The most gifted writer alive is no doubt David Bentley Hart, even if some of the content of what he writes I find a bit troubling. I also greatly admire William Desmond, who has such a keen sense of the drama of thought, and its religious roots.
In one sentence, describe the driving theme running through the whole of your corpus.
There are different themes for different areas (metaphysics, anthropology, epistemology, political philosophy, etc.), though I am developing a plan for a fairly extensive and comprehensive philosophy of symbolic order. But if I had to generalize, I would say that the idea running through my work is that the classical Christian tradition offers the best resources to deal with contemporary cultural problems, and, conversely, engaging with contemporary cultural problems allows us to discover new things in the great treasury of the classical Christian tradition.
If you could have an unlimited supply of copies of one book to give out to people, what book would you choose, and why?
This is difficult for me to answer, but in the end the book that I think everyone should have on his or her bookshelf is Dionysius’s Divine Names. I have come to think that this is the greatest achievement of the human spirit and that it presents a literally inexhaustible resource for reflection on the Christian mysteries, the nature of God, and what it means to be a creature.
What books are you currently reading?
I’ve got a fairly eclectic list going right now. On my bedstand is The David Foster Wallace Reader and the new English translation of Aquinas’s commentary on the Divine Names. I’ve just finished Frank Wilson’s The Hand and Glenn Adamson’s Fewer, Better Things. A friend has sent me several books by John Deely, which have been revealing, and I have recently acquired the main works of Bertrand de Jouvenel. Another friend sent me John O’Donohue’s To Bless the Space Between Us, which I have been thoroughly enjoying. I am also reading through some book manuscripts from friends; currently, I’m reading Esther Meek’s Doorway to Artistry, which I understand will be published by Wipf and Stock. It’s quite a celebration, and I’m looking forward to seeing it in print!

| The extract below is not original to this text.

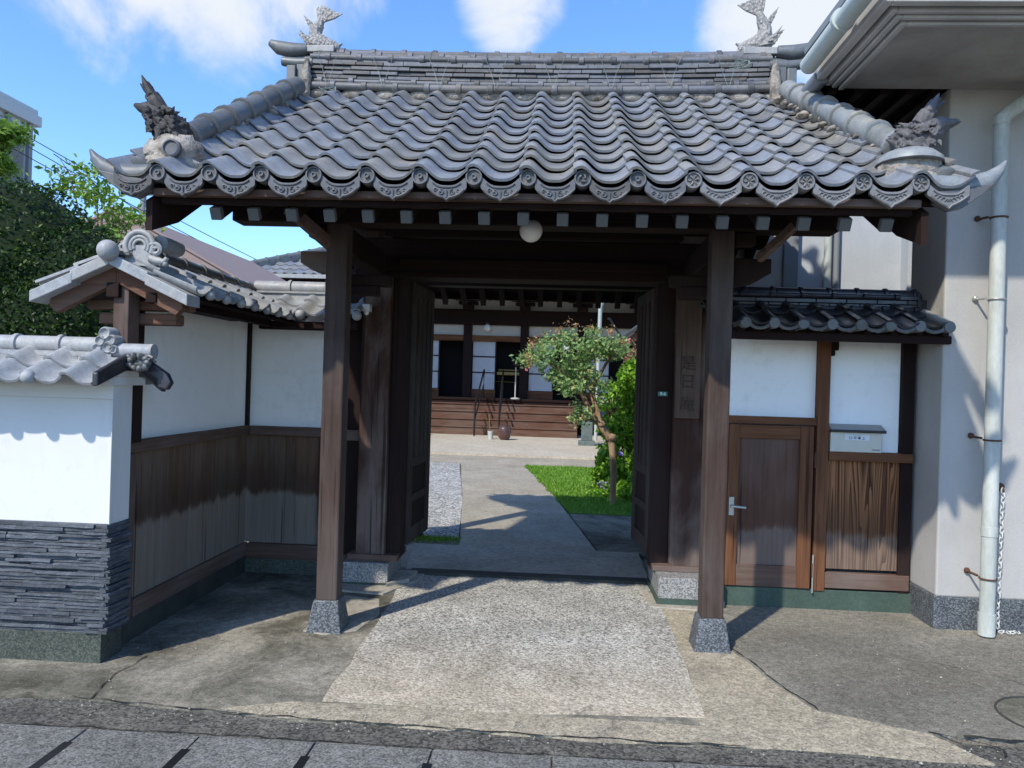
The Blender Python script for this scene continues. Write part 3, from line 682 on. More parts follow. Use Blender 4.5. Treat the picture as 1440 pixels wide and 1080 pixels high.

D. C. Schindler is Professor of Metaphysics and Anthropology at the John Paul II Institute in Washington, DC. He is a translator of French and German, one of the editors of the North American edition of Communio, a board member of the College of St. Joseph the Worker, and the author of many books and articles. Among his books are The Perfection of Freedom: Schiller, Schelling, and Hegel between the Ancients and the Moderns (2012), and Love and the Postmodern Predicament: Rediscovering the Real in Beauty, Goodness, and Truth (2018), both published by Wipf and Stock.